Elected officials and community leaders shared the same sentiment, saying the infamous incident has stained the neighborhood’s name.

“There are people in every community of which race relations are what it shouldn’t be,” said Betty Braton, chairperson of Community Board 10. “We’re tarnished for something the community did not do or condone.”

Even still, Senator Joseph Addabbo said he’s “very happy” with where the community stands 25 years later.

“It’s always an effort to get Howard Beach out of that limelight,” he said. “We have come so far since then. It took a while to get to this point and I’m very happy where we are now. Howard Beach is a great community, made up of great, hardworking people. I think they do well promoting the good will of Howard Beach, where there are so many more positive things going on.”

According to the 2010 census, the vast majority of Howard Beach residents — close to 77 percent — are white, only about 2 percent are black and close to 17 percent are Hispanic.

“We’re a lot more diverse than in the past,” said Christina Gold, president of the Lindenwood Alliance. “We’ve become bonded. We’re one family. What happened 25 years ago… I don’t think we have that issue now, and we’re going to continue to be that way.”

Still, some residents said 25 years isn’t enough time for people to outgrow such “deep-rooted” feelings of hate.

“To say that it’s vanished — it’d be wonderful to say that, but I don’t think so,” said Meybol Geramita. “Unfortunately, people don’t change that quickly.”

This March, a noose — long a symbol of hatred and intolerance — was discovered hanging on a tree near Lindenwood’s P.S. 232, much to the disgust and dismay of the neighborhood.
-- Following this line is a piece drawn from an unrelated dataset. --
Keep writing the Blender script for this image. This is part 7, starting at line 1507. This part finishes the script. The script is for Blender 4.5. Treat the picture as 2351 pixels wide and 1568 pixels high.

However, elected officials deemed it an “isolated incident,” pointing to the diversity of the neighborhood as proof.

“Unfortunately, no area of our great city is immune to hate crimes. We’re seeing it in Queens and also in Brooklyn, but nowhere should it be tolerated,” Addabbo said. “I think there are still remnants of [racism], but we have come a long way, and as the years go on, it’ll keep diminishing.”